WHAT IS EXPECTED
Print all of the data exactly.
================
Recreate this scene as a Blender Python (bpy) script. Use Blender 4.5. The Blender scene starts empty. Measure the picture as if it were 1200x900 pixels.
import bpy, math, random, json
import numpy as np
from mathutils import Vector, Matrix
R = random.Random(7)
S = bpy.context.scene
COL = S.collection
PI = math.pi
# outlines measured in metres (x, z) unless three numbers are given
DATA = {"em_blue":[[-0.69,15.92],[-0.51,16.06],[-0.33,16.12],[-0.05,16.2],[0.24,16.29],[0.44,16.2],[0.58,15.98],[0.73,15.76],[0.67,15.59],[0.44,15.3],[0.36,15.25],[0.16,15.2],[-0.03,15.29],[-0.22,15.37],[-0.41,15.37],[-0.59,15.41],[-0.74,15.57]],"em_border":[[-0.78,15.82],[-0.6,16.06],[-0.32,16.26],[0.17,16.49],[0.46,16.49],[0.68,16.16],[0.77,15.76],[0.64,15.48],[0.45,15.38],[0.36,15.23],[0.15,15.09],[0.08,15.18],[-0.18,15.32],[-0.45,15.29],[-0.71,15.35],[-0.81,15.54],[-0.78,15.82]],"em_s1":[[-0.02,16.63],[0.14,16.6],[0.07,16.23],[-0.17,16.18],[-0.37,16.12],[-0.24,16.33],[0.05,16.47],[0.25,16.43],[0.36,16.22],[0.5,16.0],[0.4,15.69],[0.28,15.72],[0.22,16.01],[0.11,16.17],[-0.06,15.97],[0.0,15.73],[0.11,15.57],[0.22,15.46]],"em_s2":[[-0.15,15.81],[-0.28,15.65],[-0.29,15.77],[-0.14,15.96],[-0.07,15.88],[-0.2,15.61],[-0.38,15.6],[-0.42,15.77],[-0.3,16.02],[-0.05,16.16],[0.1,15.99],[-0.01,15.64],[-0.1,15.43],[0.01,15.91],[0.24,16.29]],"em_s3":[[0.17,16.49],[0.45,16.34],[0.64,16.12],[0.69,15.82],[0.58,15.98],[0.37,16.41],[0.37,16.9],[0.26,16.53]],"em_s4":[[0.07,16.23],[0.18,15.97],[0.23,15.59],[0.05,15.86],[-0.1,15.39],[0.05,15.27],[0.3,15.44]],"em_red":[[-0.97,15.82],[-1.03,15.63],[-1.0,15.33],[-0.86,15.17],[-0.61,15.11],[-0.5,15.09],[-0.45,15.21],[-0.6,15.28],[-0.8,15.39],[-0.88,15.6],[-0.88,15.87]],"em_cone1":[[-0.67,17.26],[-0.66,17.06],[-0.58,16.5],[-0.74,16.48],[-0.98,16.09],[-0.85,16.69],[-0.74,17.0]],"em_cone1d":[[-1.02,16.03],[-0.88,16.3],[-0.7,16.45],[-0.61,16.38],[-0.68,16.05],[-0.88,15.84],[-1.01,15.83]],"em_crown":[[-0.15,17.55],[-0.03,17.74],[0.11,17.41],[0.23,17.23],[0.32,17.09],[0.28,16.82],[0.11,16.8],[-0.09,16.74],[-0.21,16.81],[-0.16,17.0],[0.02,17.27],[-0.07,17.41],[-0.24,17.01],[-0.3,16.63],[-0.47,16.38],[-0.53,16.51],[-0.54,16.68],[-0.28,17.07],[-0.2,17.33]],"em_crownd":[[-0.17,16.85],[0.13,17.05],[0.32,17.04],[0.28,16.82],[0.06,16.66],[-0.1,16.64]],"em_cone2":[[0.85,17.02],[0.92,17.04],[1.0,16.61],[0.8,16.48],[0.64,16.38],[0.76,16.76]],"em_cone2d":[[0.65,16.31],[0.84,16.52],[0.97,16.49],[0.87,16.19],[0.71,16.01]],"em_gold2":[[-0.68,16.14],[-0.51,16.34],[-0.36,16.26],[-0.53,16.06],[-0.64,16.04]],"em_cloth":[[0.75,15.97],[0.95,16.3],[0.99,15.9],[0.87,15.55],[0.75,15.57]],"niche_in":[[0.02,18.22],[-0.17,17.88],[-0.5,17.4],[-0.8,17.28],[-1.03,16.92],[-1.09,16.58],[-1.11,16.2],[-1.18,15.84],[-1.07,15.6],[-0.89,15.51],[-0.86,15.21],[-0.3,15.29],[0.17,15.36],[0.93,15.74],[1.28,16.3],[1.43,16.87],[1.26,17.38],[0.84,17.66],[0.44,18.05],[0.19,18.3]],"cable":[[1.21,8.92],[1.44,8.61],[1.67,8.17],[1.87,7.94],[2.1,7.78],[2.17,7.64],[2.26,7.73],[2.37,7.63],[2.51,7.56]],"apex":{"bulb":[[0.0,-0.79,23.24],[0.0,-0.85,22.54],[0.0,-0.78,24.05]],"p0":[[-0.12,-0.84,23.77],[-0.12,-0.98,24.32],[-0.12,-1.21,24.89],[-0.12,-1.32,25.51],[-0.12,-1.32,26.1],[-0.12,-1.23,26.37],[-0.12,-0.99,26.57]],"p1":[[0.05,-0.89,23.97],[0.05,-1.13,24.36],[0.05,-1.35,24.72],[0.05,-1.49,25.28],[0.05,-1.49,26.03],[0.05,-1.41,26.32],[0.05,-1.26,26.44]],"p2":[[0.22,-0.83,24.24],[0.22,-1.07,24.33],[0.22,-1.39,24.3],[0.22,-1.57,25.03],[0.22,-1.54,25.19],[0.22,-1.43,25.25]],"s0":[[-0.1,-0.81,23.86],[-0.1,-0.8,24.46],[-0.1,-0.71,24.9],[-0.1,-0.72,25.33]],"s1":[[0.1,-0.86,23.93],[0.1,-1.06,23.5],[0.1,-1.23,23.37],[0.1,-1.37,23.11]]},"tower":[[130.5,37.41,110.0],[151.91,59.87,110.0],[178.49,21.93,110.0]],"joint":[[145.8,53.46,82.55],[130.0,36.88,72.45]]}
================
EXERCISE SOLUTION
Recreate this scene as a Blender Python (bpy) script. Use Blender 4.5. The Blender scene starts empty. Measure the picture as if it were 1200x900 pixels.
import bpy, math, random, json
import numpy as np
from mathutils import Vector, Matrix
R = random.Random(7)
S = bpy.context.scene
COL = S.collection
PI = math.pi
# outlines measured in metres (x, z) unless three numbers are given
DATA = {"em_blue":[[-0.69,15.92],[-0.51,16.06],[-0.33,16.12],[-0.05,16.2],[0.24,16.29],[0.44,16.2],[0.58,15.98],[0.73,15.76],[0.67,15.59],[0.44,15.3],[0.36,15.25],[0.16,15.2],[-0.03,15.29],[-0.22,15.37],[-0.41,15.37],[-0.59,15.41],[-0.74,15.57]],"em_border":[[-0.78,15.82],[-0.6,16.06],[-0.32,16.26],[0.17,16.49],[0.46,16.49],[0.68,16.16],[0.77,15.76],[0.64,15.48],[0.45,15.38],[0.36,15.23],[0.15,15.09],[0.08,15.18],[-0.18,15.32],[-0.45,15.29],[-0.71,15.35],[-0.81,15.54],[-0.78,15.82]],"em_s1":[[-0.02,16.63],[0.14,16.6],[0.07,16.23],[-0.17,16.18],[-0.37,16.12],[-0.24,16.33],[0.05,16.47],[0.25,16.43],[0.36,16.22],[0.5,16.0],[0.4,15.69],[0.28,15.72],[0.22,16.01],[0.11,16.17],[-0.06,15.97],[0.0,15.73],[0.11,15.57],[0.22,15.46]],"em_s2":[[-0.15,15.81],[-0.28,15.65],[-0.29,15.77],[-0.14,15.96],[-0.07,15.88],[-0.2,15.61],[-0.38,15.6],[-0.42,15.77],[-0.3,16.02],[-0.05,16.16],[0.1,15.99],[-0.01,15.64],[-0.1,15.43],[0.01,15.91],[0.24,16.29]],"em_s3":[[0.17,16.49],[0.45,16.34],[0.64,16.12],[0.69,15.82],[0.58,15.98],[0.37,16.41],[0.37,16.9],[0.26,16.53]],"em_s4":[[0.07,16.23],[0.18,15.97],[0.23,15.59],[0.05,15.86],[-0.1,15.39],[0.05,15.27],[0.3,15.44]],"em_red":[[-0.97,15.82],[-1.03,15.63],[-1.0,15.33],[-0.86,15.17],[-0.61,15.11],[-0.5,15.09],[-0.45,15.21],[-0.6,15.28],[-0.8,15.39],[-0.88,15.6],[-0.88,15.87]],"em_cone1":[[-0.67,17.26],[-0.66,17.06],[-0.58,16.5],[-0.74,16.48],[-0.98,16.09],[-0.85,16.69],[-0.74,17.0]],"em_cone1d":[[-1.02,16.03],[-0.88,16.3],[-0.7,16.45],[-0.61,16.38],[-0.68,16.05],[-0.88,15.84],[-1.01,15.83]],"em_crown":[[-0.15,17.55],[-0.03,17.74],[0.11,17.41],[0.23,17.23],[0.32,17.09],[0.28,16.82],[0.11,16.8],[-0.09,16.74],[-0.21,16.81],[-0.16,17.0],[0.02,17.27],[-0.07,17.41],[-0.24,17.01],[-0.3,16.63],[-0.47,16.38],[-0.53,16.51],[-0.54,16.68],[-0.28,17.07],[-0.2,17.33]],"em_crownd":[[-0.17,16.85],[0.13,17.05],[0.32,17.04],[0.28,16.82],[0.06,16.66],[-0.1,16.64]],"em_cone2":[[0.85,17.02],[0.92,17.04],[1.0,16.61],[0.8,16.48],[0.64,16.38],[0.76,16.76]],"em_cone2d":[[0.65,16.31],[0.84,16.52],[0.97,16.49],[0.87,16.19],[0.71,16.01]],"em_gold2":[[-0.68,16.14],[-0.51,16.34],[-0.36,16.26],[-0.53,16.06],[-0.64,16.04]],"em_cloth":[[0.75,15.97],[0.95,16.3],[0.99,15.9],[0.87,15.55],[0.75,15.57]],"niche_in":[[0.02,18.22],[-0.17,17.88],[-0.5,17.4],[-0.8,17.28],[-1.03,16.92],[-1.09,16.58],[-1.11,16.2],[-1.18,15.84],[-1.07,15.6],[-0.89,15.51],[-0.86,15.21],[-0.3,15.29],[0.17,15.36],[0.93,15.74],[1.28,16.3],[1.43,16.87],[1.26,17.38],[0.84,17.66],[0.44,18.05],[0.19,18.3]],"cable":[[1.21,8.92],[1.44,8.61],[1.67,8.17],[1.87,7.94],[2.1,7.78],[2.17,7.64],[2.26,7.73],[2.37,7.63],[2.51,7.56]],"apex":{"bulb":[[0.0,-0.79,23.24],[0.0,-0.85,22.54],[0.0,-0.78,24.05]],"p0":[[-0.12,-0.84,23.77],[-0.12,-0.98,24.32],[-0.12,-1.21,24.89],[-0.12,-1.32,25.51],[-0.12,-1.32,26.1],[-0.12,-1.23,26.37],[-0.12,-0.99,26.57]],"p1":[[0.05,-0.89,23.97],[0.05,-1.13,24.36],[0.05,-1.35,24.72],[0.05,-1.49,25.28],[0.05,-1.49,26.03],[0.05,-1.41,26.32],[0.05,-1.26,26.44]],"p2":[[0.22,-0.83,24.24],[0.22,-1.07,24.33],[0.22,-1.39,24.3],[0.22,-1.57,25.03],[0.22,-1.54,25.19],[0.22,-1.43,25.25]],"s0":[[-0.1,-0.81,23.86],[-0.1,-0.8,24.46],[-0.1,-0.71,24.9],[-0.1,-0.72,25.33]],"s1":[[0.1,-0.86,23.93],[0.1,-1.06,23.5],[0.1,-1.23,23.37],[0.1,-1.37,23.11]]},"tower":[[130.5,37.41,110.0],[151.91,59.87,110.0],[178.49,21.93,110.0]],"joint":[[145.8,53.46,82.55],[130.0,36.88,72.45]]}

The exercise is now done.